Unter den nicht ganz so populären Autoren fällt der 200. Geburtstag von Friedrich Theodor Vischer ins Gewicht: Der schwäbische Philosophie-Professor hatte neben der Arbeit an seiner umfangreichen »Aesthetik« noch Zeit für mancherlei gefunden: Umfangreiche Vorlesungen zu Shakespeare, den autobiographisch unterfütterten Roman »Auch Einer«, in dem er »die Tücke des Objekts« erfunden hat, und der einzigen, wirklich gelungenen Parodie des Goetheschen Faust: »Faust, der Tragödie dritter Teil. Treu im Geiste des zweiten Teils des Goetheschen Faust gedichtet von Deutobold Symbolizetti Allegoriowitsch Mystifizinsky«, in der er sich nicht nur über den Goetheschen Text, sondern auch über die Goethe-Forscher seiner Zeit lustig macht. Vielleicht entschließt sich ja im Jubiläums-Jahr ein Verlag, einmal wieder Vischers »Kritische Gänge« aufzulegen.

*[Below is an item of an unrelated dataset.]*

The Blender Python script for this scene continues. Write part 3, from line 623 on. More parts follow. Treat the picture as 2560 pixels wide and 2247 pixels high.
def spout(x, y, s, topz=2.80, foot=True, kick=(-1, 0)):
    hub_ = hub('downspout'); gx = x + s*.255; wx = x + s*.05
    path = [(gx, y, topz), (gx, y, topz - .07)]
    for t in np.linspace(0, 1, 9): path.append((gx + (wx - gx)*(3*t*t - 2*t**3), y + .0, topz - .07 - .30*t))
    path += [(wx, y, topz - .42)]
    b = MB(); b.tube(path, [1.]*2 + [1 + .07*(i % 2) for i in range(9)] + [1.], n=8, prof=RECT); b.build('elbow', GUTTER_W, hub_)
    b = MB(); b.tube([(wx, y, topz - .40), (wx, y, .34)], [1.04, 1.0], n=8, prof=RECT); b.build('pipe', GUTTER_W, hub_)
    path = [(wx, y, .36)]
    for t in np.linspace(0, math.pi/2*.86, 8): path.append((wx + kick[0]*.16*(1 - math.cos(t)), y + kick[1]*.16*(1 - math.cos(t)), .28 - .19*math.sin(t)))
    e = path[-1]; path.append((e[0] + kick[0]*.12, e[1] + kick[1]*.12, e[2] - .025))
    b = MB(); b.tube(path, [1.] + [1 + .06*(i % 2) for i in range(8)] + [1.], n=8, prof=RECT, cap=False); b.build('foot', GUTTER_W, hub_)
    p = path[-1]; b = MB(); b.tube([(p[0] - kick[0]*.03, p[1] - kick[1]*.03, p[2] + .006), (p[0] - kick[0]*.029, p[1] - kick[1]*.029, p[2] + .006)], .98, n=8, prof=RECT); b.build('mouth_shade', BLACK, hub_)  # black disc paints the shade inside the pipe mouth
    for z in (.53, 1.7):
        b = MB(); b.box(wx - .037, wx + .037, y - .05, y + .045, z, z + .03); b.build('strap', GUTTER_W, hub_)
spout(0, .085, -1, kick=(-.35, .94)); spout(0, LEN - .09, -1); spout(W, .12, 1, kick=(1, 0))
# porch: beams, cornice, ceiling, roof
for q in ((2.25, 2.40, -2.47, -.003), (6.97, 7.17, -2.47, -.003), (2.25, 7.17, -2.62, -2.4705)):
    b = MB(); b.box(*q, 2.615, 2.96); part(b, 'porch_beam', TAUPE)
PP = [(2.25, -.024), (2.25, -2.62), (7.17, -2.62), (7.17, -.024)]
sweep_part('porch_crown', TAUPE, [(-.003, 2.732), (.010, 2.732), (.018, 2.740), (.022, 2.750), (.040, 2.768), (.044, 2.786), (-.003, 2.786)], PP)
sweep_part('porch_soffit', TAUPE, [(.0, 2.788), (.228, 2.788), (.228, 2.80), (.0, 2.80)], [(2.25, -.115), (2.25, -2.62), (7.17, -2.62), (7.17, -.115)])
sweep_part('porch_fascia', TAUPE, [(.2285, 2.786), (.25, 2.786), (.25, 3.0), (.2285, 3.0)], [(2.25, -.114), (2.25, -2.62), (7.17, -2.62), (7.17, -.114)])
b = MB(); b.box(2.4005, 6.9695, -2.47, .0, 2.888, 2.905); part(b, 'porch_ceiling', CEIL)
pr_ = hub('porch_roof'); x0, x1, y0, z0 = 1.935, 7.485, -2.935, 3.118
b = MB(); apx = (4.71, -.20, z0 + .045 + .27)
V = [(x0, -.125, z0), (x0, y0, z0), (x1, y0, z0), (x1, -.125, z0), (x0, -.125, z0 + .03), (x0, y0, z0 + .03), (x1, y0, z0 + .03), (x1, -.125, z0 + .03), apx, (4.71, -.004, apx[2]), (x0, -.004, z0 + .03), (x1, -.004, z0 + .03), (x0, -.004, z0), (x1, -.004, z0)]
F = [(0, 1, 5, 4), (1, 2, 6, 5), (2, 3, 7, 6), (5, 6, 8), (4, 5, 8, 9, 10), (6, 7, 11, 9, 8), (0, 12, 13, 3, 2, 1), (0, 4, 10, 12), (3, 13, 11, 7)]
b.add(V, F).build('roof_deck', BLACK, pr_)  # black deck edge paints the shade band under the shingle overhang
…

Man sieht: Der kleine Literaturkalender von Reclam liefert so manche Anregung und Gelegenheit zum Schmökern. Man kann ihn ein Jahr lang in der Tasche tragen und immer mal wieder einen Blick hineinwerfen und einige Seiten lesen. Ein kleines Buch fürs ganze Jahr, und das für nur 2,60 €.

Reclams Literatur Kalender 2007 (53. Jahrgang). RUB 18436. Broschiert, 128 Seiten. 2,60 €.